* Task instructions *
Retype the material below. Keep every word exactly as it is.

-- -- --

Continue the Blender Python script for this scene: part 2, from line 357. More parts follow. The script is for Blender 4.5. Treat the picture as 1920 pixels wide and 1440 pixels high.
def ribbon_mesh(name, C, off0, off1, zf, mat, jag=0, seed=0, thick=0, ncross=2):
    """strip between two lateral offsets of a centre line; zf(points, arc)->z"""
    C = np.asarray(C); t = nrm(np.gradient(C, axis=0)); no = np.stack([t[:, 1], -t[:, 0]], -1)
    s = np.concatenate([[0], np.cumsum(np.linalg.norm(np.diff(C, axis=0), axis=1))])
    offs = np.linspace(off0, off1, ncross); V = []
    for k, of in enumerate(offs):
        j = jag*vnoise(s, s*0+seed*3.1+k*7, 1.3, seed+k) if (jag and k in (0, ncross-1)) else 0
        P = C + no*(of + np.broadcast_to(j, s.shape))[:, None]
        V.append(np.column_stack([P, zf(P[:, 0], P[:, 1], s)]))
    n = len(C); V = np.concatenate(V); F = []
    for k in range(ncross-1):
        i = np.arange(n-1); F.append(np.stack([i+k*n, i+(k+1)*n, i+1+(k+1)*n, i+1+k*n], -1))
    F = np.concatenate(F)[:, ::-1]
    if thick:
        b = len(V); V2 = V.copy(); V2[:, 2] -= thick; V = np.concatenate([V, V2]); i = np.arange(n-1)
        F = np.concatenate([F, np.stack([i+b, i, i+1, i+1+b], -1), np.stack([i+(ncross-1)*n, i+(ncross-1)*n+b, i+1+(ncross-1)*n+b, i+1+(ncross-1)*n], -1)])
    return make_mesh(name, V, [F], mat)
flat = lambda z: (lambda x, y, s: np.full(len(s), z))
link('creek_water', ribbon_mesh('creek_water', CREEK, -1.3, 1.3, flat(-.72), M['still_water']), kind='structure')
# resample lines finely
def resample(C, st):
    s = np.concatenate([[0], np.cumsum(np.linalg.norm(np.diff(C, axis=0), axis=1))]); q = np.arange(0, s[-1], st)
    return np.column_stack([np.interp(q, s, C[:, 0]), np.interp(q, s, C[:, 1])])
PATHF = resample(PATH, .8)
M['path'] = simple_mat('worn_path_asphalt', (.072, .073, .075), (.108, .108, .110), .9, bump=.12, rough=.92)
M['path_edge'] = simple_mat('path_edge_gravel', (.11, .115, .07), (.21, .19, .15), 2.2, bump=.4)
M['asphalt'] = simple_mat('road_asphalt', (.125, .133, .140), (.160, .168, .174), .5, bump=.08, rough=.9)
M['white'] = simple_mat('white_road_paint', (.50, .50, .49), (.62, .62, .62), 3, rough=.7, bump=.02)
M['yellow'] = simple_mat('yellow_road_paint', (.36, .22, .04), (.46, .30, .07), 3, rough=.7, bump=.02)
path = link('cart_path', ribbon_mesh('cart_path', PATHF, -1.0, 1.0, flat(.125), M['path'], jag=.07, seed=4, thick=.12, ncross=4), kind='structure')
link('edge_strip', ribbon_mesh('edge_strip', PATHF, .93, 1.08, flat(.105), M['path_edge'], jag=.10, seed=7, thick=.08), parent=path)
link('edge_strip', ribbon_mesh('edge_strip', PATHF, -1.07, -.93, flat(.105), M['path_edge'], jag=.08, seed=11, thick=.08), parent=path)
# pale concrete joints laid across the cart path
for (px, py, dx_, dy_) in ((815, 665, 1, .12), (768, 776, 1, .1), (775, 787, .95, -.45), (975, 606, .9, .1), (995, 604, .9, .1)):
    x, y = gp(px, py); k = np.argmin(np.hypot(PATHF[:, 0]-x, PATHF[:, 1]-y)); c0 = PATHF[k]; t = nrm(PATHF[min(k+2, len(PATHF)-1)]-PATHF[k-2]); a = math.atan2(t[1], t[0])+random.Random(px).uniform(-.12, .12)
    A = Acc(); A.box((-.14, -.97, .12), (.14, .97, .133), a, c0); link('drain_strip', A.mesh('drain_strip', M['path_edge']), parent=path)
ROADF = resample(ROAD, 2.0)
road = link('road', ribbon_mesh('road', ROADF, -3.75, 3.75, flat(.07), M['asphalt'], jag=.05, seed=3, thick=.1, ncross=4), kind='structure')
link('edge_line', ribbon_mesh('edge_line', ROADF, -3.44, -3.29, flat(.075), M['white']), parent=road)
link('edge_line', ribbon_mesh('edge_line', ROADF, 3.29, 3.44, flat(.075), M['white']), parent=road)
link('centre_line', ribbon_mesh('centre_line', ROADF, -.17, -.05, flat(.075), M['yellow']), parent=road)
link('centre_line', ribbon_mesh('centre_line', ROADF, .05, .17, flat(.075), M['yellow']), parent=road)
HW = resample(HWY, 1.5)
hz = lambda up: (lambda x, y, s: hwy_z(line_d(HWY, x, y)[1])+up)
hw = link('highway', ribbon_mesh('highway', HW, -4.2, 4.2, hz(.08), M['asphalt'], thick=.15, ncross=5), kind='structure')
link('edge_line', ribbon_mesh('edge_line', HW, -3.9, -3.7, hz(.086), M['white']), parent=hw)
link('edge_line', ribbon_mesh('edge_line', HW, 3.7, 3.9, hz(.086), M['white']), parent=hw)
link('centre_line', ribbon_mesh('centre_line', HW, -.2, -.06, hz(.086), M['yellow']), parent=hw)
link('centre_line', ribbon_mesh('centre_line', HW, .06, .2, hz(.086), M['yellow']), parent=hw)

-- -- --

* Complete output *
Continue the Blender Python script for this scene: part 2, from line 357. More parts follow. The script is for Blender 4.5. Treat the picture as 1920 pixels wide and 1440 pixels high.
def ribbon_mesh(name, C, off0, off1, zf, mat, jag=0, seed=0, thick=0, ncross=2):
    """strip between two lateral offsets of a centre line; zf(points, arc)->z"""
    C = np.asarray(C); t = nrm(np.gradient(C, axis=0)); no = np.stack([t[:, 1], -t[:, 0]], -1)
    s = np.concatenate([[0], np.cumsum(np.linalg.norm(np.diff(C, axis=0), axis=1))])
    offs = np.linspace(off0, off1, ncross); V = []
    for k, of in enumerate(offs):
        j = jag*vnoise(s, s*0+seed*3.1+k*7, 1.3, seed+k) if (jag and k in (0, ncross-1)) else 0
        P = C + no*(of + np.broadcast_to(j, s.shape))[:, None]
        V.append(np.column_stack([P, zf(P[:, 0], P[:, 1], s)]))
    n = len(C); V = np.concatenate(V); F = []
    for k in range(ncross-1):
        i = np.arange(n-1); F.append(np.stack([i+k*n, i+(k+1)*n, i+1+(k+1)*n, i+1+k*n], -1))
    F = np.concatenate(F)[:, ::-1]
    if thick:
        b = len(V); V2 = V.copy(); V2[:, 2] -= thick; V = np.concatenate([V, V2]); i = np.arange(n-1)
        F = np.concatenate([F, np.stack([i+b, i, i+1, i+1+b], -1), np.stack([i+(ncross-1)*n, i+(ncross-1)*n+b, i+1+(ncross-1)*n+b, i+1+(ncross-1)*n], -1)])
    return make_mesh(name, V, [F], mat)
flat = lambda z: (lambda x, y, s: np.full(len(s), z))
link('creek_water', ribbon_mesh('creek_water', CREEK, -1.3, 1.3, flat(-.72), M['still_water']), kind='structure')
# resample lines finely
def resample(C, st):
    s = np.concatenate([[0], np.cumsum(np.linalg.norm(np.diff(C, axis=0), axis=1))]); q = np.arange(0, s[-1], st)
    return np.column_stack([np.interp(q, s, C[:, 0]), np.interp(q, s, C[:, 1])])
PATHF = resample(PATH, .8)
M['path'] = simple_mat('worn_path_asphalt', (.072, .073, .075), (.108, .108, .110), .9, bump=.12, rough=.92)
M['path_edge'] = simple_mat('path_edge_gravel', (.11, .115, .07), (.21, .19, .15), 2.2, bump=.4)
M['asphalt'] = simple_mat('road_asphalt', (.125, .133, .140), (.160, .168, .174), .5, bump=.08, rough=.9)
M['white'] = simple_mat('white_road_paint', (.50, .50, .49), (.62, .62, .62), 3, rough=.7, bump=.02)
M['yellow'] = simple_mat('yellow_road_paint', (.36, .22, .04), (.46, .30, .07), 3, rough=.7, bump=.02)
path = link('cart_path', ribbon_mesh('cart_path', PATHF, -1.0, 1.0, flat(.125), M['path'], jag=.07, seed=4, thick=.12, ncross=4), kind='structure')
link('edge_strip', ribbon_mesh('edge_strip', PATHF, .93, 1.08, flat(.105), M['path_edge'], jag=.10, seed=7, thick=.08), parent=path)
link('edge_strip', ribbon_mesh('edge_strip', PATHF, -1.07, -.93, flat(.105), M['path_edge'], jag=.08, seed=11, thick=.08), parent=path)
# pale concrete joints laid across the cart path
for (px, py, dx_, dy_) in ((815, 665, 1, .12), (768, 776, 1, .1), (775, 787, .95, -.45), (975, 606, .9, .1), (995, 604, .9, .1)):
    x, y = gp(px, py); k = np.argmin(np.hypot(PATHF[:, 0]-x, PATHF[:, 1]-y)); c0 = PATHF[k]; t = nrm(PATHF[min(k+2, len(PATHF)-1)]-PATHF[k-2]); a = math.atan2(t[1], t[0])+random.Random(px).uniform(-.12, .12)
    A = Acc(); A.box((-.14, -.97, .12), (.14, .97, .133), a, c0); link('drain_strip', A.mesh('drain_strip', M['path_edge']), parent=path)
ROADF = resample(ROAD, 2.0)
road = link('road', ribbon_mesh('road', ROADF, -3.75, 3.75, flat(.07), M['asphalt'], jag=.05, seed=3, thick=.1, ncross=4), kind='structure')
link('edge_line', ribbon_mesh('edge_line', ROADF, -3.44, -3.29, flat(.075), M['white']), parent=road)
link('edge_line', ribbon_mesh('edge_line', ROADF, 3.29, 3.44, flat(.075), M['white']), parent=road)
link('centre_line', ribbon_mesh('centre_line', ROADF, -.17, -.05, flat(.075), M['yellow']), parent=road)
link('centre_line', ribbon_mesh('centre_line', ROADF, .05, .17, flat(.075), M['yellow']), parent=road)
HW = resample(HWY, 1.5)
hz = lambda up: (lambda x, y, s: hwy_z(line_d(HWY, x, y)[1])+up)
hw = link('highway', ribbon_mesh('highway', HW, -4.2, 4.2, hz(.08), M['asphalt'], thick=.15, ncross=5), kind='structure')
link('edge_line', ribbon_mesh('edge_line', HW, -3.9, -3.7, hz(.086), M['white']), parent=hw)
link('edge_line', ribbon_mesh('edge_line', HW, 3.7, 3.9, hz(.086), M['white']), parent=hw)
link('centre_line', ribbon_mesh('centre_line', HW, -.2, -.06, hz(.086), M['yellow']), parent=hw)
link('centre_line', ribbon_mesh('centre_line', HW, .06, .2, hz(.086), M['yellow']), parent=hw)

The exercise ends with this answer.